Newsletter | October
Annuities as Part of Retirement Planning?
For many, IRAs and employer-sponsored retirement plans such as 401(k) plans are the preferred retirement saving vehicles. However if you've maxed out your contributions in these retirement vehicles, are over the income level thresholds, or have a lump sum that you’d like to invest for retirement, an annuity may be a good option for you.
What is an annuity?
An annuity is a tax-deferred investment contract. Annuities vary, but in most cases you invest your money, which can either be a lump sum or a series of contributions, with an investment or life insurance company that sells annuities. In exchange for your investment, the annuity issuer promises to make payments to you or a named beneficiary during your retirement.
What are the distribution options?
- Surrender the annuity and receive a lump-sum payment of all of the money invested and accumulated.
- Receive payments from the annuity over a specific number of years. If you die before this period is up, your beneficiary will receive the remaining payments.
- Receive payments from the annuity for your entire lifetime. You can't outlive the payments, but there will typically be no survivor payments after you die.
- Receive payments for the longer of your lifetime or the time period chosen. If you die before the period is up, your beneficiary will receive the remaining payments.
- Elect a joint and survivor annuity so that payments last for the combined life of you and your spouse. When one of you dies, the survivor receives payments for the rest of his or her life.
If you surrender the annuity for a lump sum, your tax bill on the investment earnings will be due all in one year which will push you into a higher tax bracket. The other options on this list provide you with a stream of income. Part of each payment is a return of your principal investment. The other part is taxable investment earnings.
What are pros and cons of investing in annuities?
Pros:
- Investment earnings are tax deferred as long as they remain in the annuity. There are no income taxes on those earnings until they are paid out.
- Annuity's death benefits don’t have to go through probate court.
- Annuities can be a reliable source of retirement income and there is flexibility in how that income is received.
- There are no income tests or other criteria to invest in an annuity.
- There are no annual contribution limits.
- There are no required starting ages for taking distributions.
Cons:
- Payments are based on the claims-paying ability of the issuer.
- Contributions to nonqualified annuities are made with after-tax dollars and are not tax deductible.
- Once you've elected to start receiving payments, you usually can't change them.
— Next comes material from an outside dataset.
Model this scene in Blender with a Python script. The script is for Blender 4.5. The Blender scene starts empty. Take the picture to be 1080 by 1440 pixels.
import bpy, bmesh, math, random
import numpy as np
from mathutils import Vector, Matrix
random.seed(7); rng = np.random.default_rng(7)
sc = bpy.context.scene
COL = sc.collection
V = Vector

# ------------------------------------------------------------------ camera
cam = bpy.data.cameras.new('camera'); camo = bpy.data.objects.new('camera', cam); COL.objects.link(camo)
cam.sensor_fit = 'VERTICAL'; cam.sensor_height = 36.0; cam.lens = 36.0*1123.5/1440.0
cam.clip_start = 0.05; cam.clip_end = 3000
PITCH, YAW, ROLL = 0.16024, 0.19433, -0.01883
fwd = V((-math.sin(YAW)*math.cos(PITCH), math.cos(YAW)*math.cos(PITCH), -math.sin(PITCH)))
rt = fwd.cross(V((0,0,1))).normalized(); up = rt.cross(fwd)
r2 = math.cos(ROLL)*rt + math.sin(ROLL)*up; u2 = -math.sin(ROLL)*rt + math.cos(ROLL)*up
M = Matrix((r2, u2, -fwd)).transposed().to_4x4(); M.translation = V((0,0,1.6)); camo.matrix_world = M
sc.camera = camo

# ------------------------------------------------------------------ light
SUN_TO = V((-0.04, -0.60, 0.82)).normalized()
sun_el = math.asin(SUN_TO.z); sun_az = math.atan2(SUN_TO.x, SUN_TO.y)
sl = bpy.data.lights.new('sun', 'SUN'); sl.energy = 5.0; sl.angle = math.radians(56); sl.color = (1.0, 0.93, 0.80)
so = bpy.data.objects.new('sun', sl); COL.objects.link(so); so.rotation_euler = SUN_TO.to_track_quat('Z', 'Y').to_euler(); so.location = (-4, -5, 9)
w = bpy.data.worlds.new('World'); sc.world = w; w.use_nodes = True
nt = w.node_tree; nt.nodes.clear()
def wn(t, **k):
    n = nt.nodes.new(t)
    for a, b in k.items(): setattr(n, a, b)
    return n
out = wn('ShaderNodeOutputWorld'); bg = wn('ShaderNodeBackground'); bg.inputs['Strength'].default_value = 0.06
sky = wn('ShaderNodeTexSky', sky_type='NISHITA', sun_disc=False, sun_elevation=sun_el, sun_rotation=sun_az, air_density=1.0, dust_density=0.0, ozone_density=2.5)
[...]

- The annuity issuer may impose a surrender charge if you withdraw your money before a certain number of years after your original investment.
- There are other costs when you invest in an annuity such as annual fees, investment management fees, or insurance expenses.
- You may be subject to a 10 percent federal penalty tax if you withdraw your money from an annuity before age 59½.
- Investment gains are taxed at ordinary income tax rates, not at the lower capital gains rate.